Parce que le nucléaire, comme on l'a tous compris, ce n'est pas seulement une question d'énergie, une question de pour ou contre. Quand on pose cette question, on remet tout notre mode de vie sur la table et malgré ce qu'on nous enseigne en philo avec ce bien-aimé Platon : le monde est bien loin d'avoir été créé à l'image d'un autre monde supposé parfait, quasi divin.
C'est bien beau de brandir des affiches "Sortons du nucléaire", de vendre des badges et des enveloppes dans des salons écolos... Aujourd'hui, le fait d'avoir des panneaux solaires sur le toit est réservé à quelques bobos qui n'ont pas encore compris que les panneaux iront bientôt s'entasser parmi les déchets impossibles à recycler. Et puis, produire sa propre énergie relève plus du confort personnel, d'un moyen de se créer une bonne conscience, que d'une réelle démarche de protection de la planète. Monsieur X fait des économies sur sa facture d'électricité mais ne fournit pas de courant à l'industrie et encore moins aux laissés pour compte de l'autre bout du monde. Comment peut-on, chacun de nous, dire qu'on fait des efforts, quand on vit dans le tout confort, quand on gaspille l'électricité, l'eau, le gaz, qu'on prend sa voiture pour aller sauver la planète dans un potager bio ou un salon à l'extérieur de la ville ? Quand on est, comme moi et je ne pense pas être la seule, incapable de vivre au moins sans moyen de nous déplacer à l'autre bout du pays ? Comment peut-on et en même temps comment ne peut-on pas réagir ?
Je ne crois pas à la révolution totale. Ou plus exactement, je suis intimement convaincue que lorsqu'elle aura lieu, ce ne sera que pour amener au pouvoir une nouvelle génération de consommateurs effrénés qui se diront défenseurs des intérêts des anciens brimés. Le "Sud" est entrain de renverser la vapeur mais dans tous les cas, cela ne passera pas par une remise en question à la lumière de l'expériences du vieux "Nord" qui s'essouffle.
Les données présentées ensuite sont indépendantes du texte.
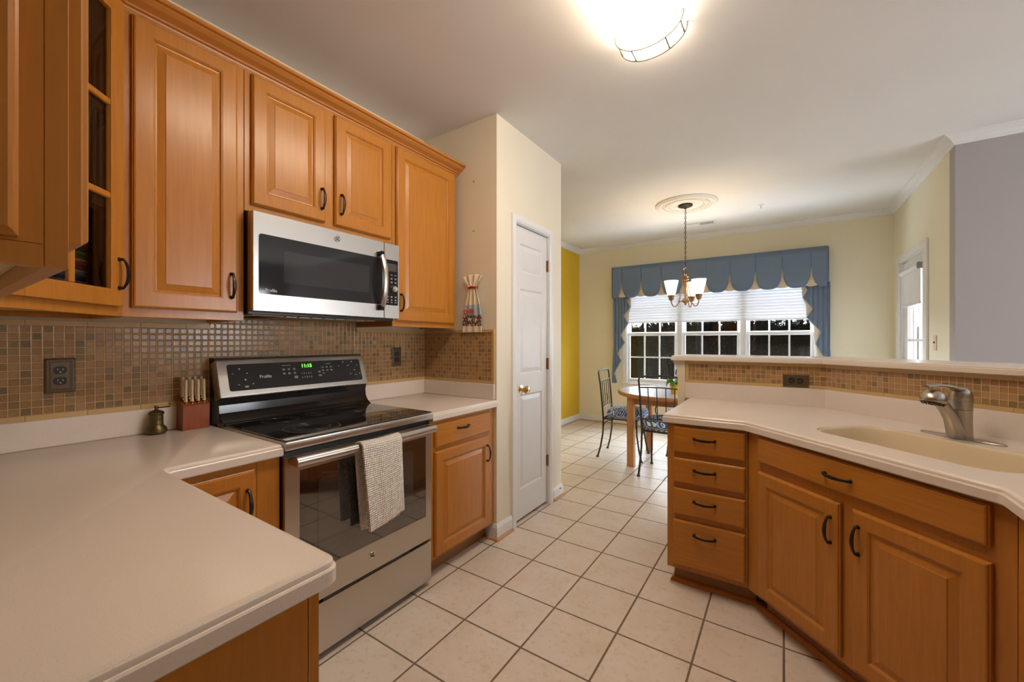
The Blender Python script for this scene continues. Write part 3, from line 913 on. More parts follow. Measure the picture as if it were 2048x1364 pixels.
# ------------------------------------------------------------------ base cabinets
def base_box(name, loc, rz, w, label, depth=0.63, kick=0.07, ztop=0.853, k0=0.0, k1=0.0):
    e = empty(name, loc, rz, label, 'base cabinet')
    mb = MB()
    mb.box(0.0006, w - 0.0006, 0, 0.019, 0.105, ztop, 0.0008)
    mb.box(0.0006, w - 0.0006, 0.0192, depth, 0.105, ztop)
    mb.build('body', 'maple_vertical', e, smooth=0)
    k = MB().box(0.0006 + k0, w - 0.0006 - k1, kick, depth - 0.001, 0.0, 0.1045)
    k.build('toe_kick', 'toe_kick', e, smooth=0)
    return e
# right of the range
c = base_box('base_cabinet', (-1.555, 1.541, 0), PI / 2, 0.575, 'maple base cabinet with drawer and door between range and pantry wall')
drawer_front(c, 0.030, 0.514, 0.708, 0.832, 0.252, 0.786)
cab_door(c, 0.030, 0.514, 0.123, 0.684, 0.478, 0.580)
# corner piece left of the range
c = empty('base_cabinet', (-1.555, 0.4025, 0), PI / 2, 'maple corner base cabinet with a narrow door left of the range', 'base cabinet')
mb = MB()
mb.box(0.0006, 0.2925, 0, 0.019, 0.105, 0.853, 0.0008); mb.box(0.0006, 0.372, 0.0192, 0.63, 0.105, 0.853); mb.box(-0.62, 0.0, 0.0192, 0.63, 0.105, 0.853)
mb.build('body', 'maple_vertical', c, smooth=0)
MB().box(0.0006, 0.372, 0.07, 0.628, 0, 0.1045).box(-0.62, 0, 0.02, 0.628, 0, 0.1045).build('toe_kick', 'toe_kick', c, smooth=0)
MB().box(0.2935, 0.372, 0.0, 0.0188, 0.105, 0.853, 0.0005).build('filler_strip', 'maple_vertical', c, smooth=0)
cab_door(c, 0.050, 0.281, 0.123, 0.829, 0.256, 0.715, stile=0.048)
# run under the nearest counter, fronts face the range side
c = empty('base_cabinet', (-0.68, 0.402, 0), PI, 'nearest maple base cabinet under the left counter, seen from its end', 'base cabinet')
mb = MB()
mb.box(0.0006, 0.8735, 0, 0.019, 0.105, 0.853, 0.0008); mb.box(0.0006, 0.8735, 0.0192, 0.622, 0.105, 0.853)
mb.build('body', 'maple_vertical', c, smooth=0)
MB().box(0.0006, 0.8735, 0.07, 0.62, 0, 0.1045).build('toe_kick', 'toe_kick', c, smooth=0)
MB().box(-0.0065, 0.0004, 0.020, 0.622, 0.0, 0.852).build('end_panel', 'maple_vertical', c, smooth=0)
MB().box(-0.0068, 0.0002, 0.0, 0.0188, 0.0, 0.852, 0.0005).build('end_stile', 'maple_vertical', c, smooth=0)
for a, b, hx in ((0.03, 0.42, 0.39), (0.45, 0.84, 0.48)):
    drawer_front(c, a, b, 0.708, 0.832, (a + b) / 2, 0.786); cab_door(c, a, b, 0.123, 0.684, hx, 0.60)

# drawer stack at the end of the peninsula
KX, KY = -0.139, 2.222
c = base_box('drawer_cabinet', (-0.506, KY, 0), 0, 0.366, 'maple base cabinet with a stack of four drawers at the peninsula end', 0.60, 0.075, 0.853, 0.02, -0.031)
for a, b, hz in ((0.709, 0.841, 0.786), (0.553, 0.678, 0.628), (0.391, 0.523, 0.470), (0.133, 0.361, 0.303)):
    drawer_front(c, 0.034, 0.357, a, b, 0.180, hz, name='drawer')
# diagonal sink base
c = empty('sink_cabinet', (KX, KY, 0), -PI / 4, 'diagonal maple sink base cabinet with two doors and a wide false drawer', 'base cabinet')
inv = (Matrix.Translation((KX, KY, 0)) @ Matrix.Rotation(-PI / 4, 4, 'Z')).inverted()
SW = 0.903
corner2 = (KX + SW / math.sqrt(2), KY - SW / math.sqrt(2))
pl = [L2(KX + 0.0008, KY + 0.001), L2(corner2[0] - 0.001, corner2[1] + 0.001), L2(1.165, corner2[1] + 0.001), L2(1.165, 1.90), L2(0.18, 2.885), L2(KX + 0.0008, 2.885)]
mb = MB(); mb.prism(pl, 0.105, 0.70)
# rim under the counter that leaves room for the bowl
mb.box(0.001, SW - 0.001, 0.0002, 0.019, 0.7001, 0.853)
mb.build('body', 'maple_vertical', c, smooth=0)
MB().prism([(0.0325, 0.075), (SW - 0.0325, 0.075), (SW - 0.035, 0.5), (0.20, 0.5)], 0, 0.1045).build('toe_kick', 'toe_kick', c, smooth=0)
drawer_front(c, 0.072, 0.856, 0.728, 0.841, 0.447, 0.782, name='false_drawer')
cab_door(c, 0.072, 0.452, 0.125, 0.686, 0.420, 0.578)
cab_door(c, 0.496, 0.858, 0.125, 0.686, 0.520, 0.585)
# leg of the peninsula towards the viewer
c = base_box('base_cabinet', (corner2[0], corner2[1] - 0.0005, 0), -PI / 2, 1.25, 'plain maple base cabinet right of the sink doors at the right edge', 0.66, 0.075)
drawer_front(c, 0.62, 1.20, 0.708, 0.832, 0.91, 0.786); cab_door(c, 0.62, 0.90, 0.123, 0.684, 0.87, 0.60); cab_door(c, 0.92, 1.20, 0.123, 0.684, 0.95, 0.60)
# quarter-round shoe along the peninsula toe kicks
o = MB().sweep([(-0.486, 2.60), (-0.486, KY + 0.0745), (-0.1085, KY + 0.0745), (corner2[0] + 0.0745, corner2[1] + 0.0315), (corner2[0] + 0.0745, 0.35)][::-1][::-1],
               [(0.0005, 0.0), (0.0005, 0.020), (0.006, 0.019), (0.014, 0.012), (0.018, 0.0)]).build('shoe_molding', 'maple_molding', smooth=0)
tag(o, 'maple quarter-round shoe molding along the peninsula toe kick', 'shoe molding')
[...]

Alors oui, je suis pour qu'on change de vie, que le nucléaire puisse être abandonné grâce à un effort commun et un retour à une vie moins effrénée. Mais une simple remarque : sur quel support sommes-nous entrain de discuter ? Nous avons besoin du confort fourni par les sources d'énergie polluantes pour nous dresser contre elles. Alors, je rejoins tout de même Nani, parce que c'est le seul moyen de ne pas aller directement rendre son corps à la biomasse ou tomber dans la culpabilité mais pour moi, il s'agit tout simplement d'un problème insolvable. (C'est toujours aussi optimiste, je sais.)